His kind of "inspired flamboyance" goes down much better in the US than it would in the UK, which is less sympathetic to academic superstars, says one former colleague. This showiness is a characteristic that has come in for criticism. Not everyone approved of his tendency to bring autobiographical detail into Landscape and Memory, his poetic style of writing can be complicated, and his last series of BBC programmes was a bit wordy. He has been described as "touchy", a "prima donna" and a "show-off".
But Schama likes show and has a good eye. He helped design the richly illustrated Landscape and Memory. His fascination with Dutch history stems from his interest in the country's extravagance, the ability of its people to turn an unstable geography in to the world's richest nation, and not only to make money but to make it with flair.
His next, typically eccentric, project will be a history of Hawaii, because "all the modern world is there in this tiny space". But first he will be back in Britain for six months next year to work on the BBC series.
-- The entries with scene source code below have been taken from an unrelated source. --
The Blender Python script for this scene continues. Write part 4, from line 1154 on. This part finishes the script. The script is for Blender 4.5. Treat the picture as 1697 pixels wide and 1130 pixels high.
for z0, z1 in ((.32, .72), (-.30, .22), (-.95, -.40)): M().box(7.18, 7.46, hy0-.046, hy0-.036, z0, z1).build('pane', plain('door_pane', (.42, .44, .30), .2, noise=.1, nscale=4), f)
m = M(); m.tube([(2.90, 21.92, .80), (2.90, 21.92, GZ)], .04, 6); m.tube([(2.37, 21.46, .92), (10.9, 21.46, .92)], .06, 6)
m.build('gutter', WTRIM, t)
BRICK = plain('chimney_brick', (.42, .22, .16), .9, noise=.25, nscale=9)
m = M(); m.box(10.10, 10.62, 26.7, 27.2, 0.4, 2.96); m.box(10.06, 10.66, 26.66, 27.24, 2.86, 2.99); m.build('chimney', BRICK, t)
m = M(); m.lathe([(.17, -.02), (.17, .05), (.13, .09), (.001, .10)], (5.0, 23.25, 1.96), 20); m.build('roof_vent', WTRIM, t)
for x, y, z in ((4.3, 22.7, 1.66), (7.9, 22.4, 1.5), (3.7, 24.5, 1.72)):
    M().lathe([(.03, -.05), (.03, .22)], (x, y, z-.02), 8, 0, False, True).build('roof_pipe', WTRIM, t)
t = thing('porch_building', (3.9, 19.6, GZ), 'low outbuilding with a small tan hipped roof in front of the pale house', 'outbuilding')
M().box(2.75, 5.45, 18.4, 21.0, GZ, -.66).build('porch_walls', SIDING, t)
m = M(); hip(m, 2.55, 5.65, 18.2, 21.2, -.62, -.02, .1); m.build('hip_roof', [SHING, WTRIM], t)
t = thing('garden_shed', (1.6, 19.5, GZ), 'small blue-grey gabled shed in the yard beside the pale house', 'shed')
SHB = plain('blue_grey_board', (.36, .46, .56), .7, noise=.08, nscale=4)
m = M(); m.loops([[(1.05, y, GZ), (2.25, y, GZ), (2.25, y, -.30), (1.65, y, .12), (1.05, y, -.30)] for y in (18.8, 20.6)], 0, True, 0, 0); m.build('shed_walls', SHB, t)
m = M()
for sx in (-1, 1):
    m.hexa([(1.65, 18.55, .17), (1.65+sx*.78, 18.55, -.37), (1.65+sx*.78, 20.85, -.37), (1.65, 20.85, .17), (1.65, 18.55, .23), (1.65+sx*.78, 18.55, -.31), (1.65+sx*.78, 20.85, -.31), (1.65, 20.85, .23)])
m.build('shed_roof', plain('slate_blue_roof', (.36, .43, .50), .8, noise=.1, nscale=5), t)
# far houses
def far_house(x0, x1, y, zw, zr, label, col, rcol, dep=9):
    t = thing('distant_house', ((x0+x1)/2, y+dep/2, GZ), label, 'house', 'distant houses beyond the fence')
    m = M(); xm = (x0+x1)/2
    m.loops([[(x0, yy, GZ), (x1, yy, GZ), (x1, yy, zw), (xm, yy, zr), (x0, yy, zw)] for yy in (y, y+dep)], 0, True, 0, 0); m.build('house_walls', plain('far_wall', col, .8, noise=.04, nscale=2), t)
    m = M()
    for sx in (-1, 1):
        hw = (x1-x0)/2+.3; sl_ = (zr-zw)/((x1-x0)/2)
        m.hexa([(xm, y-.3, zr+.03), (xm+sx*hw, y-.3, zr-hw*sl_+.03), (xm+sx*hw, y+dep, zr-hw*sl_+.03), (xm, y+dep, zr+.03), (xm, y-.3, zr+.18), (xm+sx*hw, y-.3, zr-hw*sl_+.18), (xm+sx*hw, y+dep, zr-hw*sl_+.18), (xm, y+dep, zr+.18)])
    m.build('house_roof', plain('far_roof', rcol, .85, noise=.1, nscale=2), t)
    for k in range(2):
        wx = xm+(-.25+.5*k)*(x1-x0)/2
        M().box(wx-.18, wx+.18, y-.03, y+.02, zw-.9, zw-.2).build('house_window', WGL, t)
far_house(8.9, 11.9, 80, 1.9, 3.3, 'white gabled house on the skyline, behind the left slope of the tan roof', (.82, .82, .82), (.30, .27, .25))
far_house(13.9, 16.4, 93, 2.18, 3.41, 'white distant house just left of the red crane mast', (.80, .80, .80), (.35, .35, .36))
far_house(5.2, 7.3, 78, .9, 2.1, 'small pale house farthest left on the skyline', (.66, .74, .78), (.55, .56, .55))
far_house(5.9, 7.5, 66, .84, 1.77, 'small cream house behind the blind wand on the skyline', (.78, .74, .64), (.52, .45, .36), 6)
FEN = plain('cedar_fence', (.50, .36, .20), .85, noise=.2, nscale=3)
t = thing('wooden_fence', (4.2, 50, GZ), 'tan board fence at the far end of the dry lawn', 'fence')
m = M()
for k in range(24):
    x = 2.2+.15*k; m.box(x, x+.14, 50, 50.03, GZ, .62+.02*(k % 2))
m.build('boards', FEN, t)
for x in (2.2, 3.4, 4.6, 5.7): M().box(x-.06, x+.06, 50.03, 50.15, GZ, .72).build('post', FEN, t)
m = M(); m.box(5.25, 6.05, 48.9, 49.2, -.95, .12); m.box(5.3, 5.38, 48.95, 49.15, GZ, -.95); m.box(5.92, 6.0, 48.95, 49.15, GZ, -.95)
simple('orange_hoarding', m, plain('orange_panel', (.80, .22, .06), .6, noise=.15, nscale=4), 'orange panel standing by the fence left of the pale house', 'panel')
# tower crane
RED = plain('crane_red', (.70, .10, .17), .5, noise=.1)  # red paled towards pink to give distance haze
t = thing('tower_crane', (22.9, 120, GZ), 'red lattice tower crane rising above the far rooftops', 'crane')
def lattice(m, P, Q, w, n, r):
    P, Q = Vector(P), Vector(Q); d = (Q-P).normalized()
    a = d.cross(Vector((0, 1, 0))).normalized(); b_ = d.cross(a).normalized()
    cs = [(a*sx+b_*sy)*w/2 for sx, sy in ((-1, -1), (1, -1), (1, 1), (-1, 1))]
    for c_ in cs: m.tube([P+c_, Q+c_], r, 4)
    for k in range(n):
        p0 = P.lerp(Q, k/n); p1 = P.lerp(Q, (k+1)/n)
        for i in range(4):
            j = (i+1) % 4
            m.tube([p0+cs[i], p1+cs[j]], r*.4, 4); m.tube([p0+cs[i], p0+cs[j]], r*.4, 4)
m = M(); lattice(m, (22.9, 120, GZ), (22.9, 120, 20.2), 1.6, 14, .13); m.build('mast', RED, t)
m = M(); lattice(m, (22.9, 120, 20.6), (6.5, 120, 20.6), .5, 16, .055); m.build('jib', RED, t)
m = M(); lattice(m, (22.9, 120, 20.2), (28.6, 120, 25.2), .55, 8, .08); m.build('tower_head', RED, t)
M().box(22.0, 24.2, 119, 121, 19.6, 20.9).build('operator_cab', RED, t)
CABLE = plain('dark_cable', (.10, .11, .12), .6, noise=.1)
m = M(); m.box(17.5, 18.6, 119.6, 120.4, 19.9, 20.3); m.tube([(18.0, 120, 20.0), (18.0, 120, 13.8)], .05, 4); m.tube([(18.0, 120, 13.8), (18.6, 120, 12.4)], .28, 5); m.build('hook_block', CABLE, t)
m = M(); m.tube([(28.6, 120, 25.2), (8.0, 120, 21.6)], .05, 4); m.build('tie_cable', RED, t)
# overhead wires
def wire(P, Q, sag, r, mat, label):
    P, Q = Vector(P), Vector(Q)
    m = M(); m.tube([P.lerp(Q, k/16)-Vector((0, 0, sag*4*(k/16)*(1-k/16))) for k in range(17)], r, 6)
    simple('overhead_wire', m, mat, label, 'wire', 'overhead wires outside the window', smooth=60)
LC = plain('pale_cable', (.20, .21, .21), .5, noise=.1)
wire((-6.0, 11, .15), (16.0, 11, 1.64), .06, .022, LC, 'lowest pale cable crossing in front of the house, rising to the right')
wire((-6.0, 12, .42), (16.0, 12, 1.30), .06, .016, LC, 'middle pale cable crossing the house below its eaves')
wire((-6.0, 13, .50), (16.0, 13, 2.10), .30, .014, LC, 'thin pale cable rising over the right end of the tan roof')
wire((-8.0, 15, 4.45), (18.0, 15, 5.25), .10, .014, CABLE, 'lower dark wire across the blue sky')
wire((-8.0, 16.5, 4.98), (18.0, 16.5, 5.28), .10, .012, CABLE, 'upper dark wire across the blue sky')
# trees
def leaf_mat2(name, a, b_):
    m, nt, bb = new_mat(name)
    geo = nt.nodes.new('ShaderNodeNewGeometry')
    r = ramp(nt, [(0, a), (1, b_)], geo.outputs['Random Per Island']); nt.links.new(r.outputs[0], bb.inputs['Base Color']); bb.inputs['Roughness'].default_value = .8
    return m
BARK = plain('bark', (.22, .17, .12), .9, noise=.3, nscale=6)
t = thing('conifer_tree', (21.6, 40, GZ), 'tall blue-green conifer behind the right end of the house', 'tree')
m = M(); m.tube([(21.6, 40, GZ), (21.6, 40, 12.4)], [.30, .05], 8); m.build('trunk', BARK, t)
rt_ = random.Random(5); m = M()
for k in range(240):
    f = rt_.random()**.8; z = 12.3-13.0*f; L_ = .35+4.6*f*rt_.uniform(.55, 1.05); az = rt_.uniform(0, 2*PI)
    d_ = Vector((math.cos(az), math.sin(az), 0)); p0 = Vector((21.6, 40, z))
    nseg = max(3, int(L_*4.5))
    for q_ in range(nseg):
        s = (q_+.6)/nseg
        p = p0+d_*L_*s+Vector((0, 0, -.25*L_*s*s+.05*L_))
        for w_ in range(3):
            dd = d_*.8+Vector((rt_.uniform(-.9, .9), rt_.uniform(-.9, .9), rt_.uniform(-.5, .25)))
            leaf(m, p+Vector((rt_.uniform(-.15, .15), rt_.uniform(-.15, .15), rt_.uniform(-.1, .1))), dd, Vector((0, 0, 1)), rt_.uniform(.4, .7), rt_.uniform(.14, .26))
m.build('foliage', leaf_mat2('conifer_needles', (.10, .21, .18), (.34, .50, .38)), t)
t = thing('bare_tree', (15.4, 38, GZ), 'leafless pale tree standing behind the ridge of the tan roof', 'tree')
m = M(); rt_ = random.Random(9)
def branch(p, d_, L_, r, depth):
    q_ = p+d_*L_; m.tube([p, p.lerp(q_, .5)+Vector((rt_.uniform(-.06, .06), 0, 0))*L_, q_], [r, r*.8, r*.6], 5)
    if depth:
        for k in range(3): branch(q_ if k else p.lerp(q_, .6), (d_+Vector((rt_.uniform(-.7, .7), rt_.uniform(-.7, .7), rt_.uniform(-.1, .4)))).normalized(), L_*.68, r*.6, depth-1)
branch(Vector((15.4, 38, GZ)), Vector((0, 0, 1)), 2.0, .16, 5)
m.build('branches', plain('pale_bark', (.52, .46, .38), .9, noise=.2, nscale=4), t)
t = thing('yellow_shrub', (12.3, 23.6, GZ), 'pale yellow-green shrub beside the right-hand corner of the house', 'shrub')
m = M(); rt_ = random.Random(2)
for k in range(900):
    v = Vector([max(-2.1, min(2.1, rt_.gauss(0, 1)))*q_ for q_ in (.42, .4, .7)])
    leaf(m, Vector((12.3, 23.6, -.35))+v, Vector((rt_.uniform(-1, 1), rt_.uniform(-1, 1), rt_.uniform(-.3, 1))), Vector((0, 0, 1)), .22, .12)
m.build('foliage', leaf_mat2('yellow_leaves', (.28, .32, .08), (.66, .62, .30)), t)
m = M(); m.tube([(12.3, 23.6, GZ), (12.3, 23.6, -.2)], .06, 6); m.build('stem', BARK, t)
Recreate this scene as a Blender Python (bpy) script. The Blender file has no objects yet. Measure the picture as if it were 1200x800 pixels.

Its final film will include a meditation on the relationship between past and future and "there will be a whither" to the whole project. "The way I feel about this is the way I have always felt about history," he says. "I hate the false dichotomy between Cool Britannia on the one hand and the furniture polish, country house, sceptred isle on the other. History has always been what I want to tell my kids and is absolutely living."
He does not agree with Tony Blair's maxim that "the past is a wonderful place but you wouldn't want to live there." Schama says: "I think sometimes you do."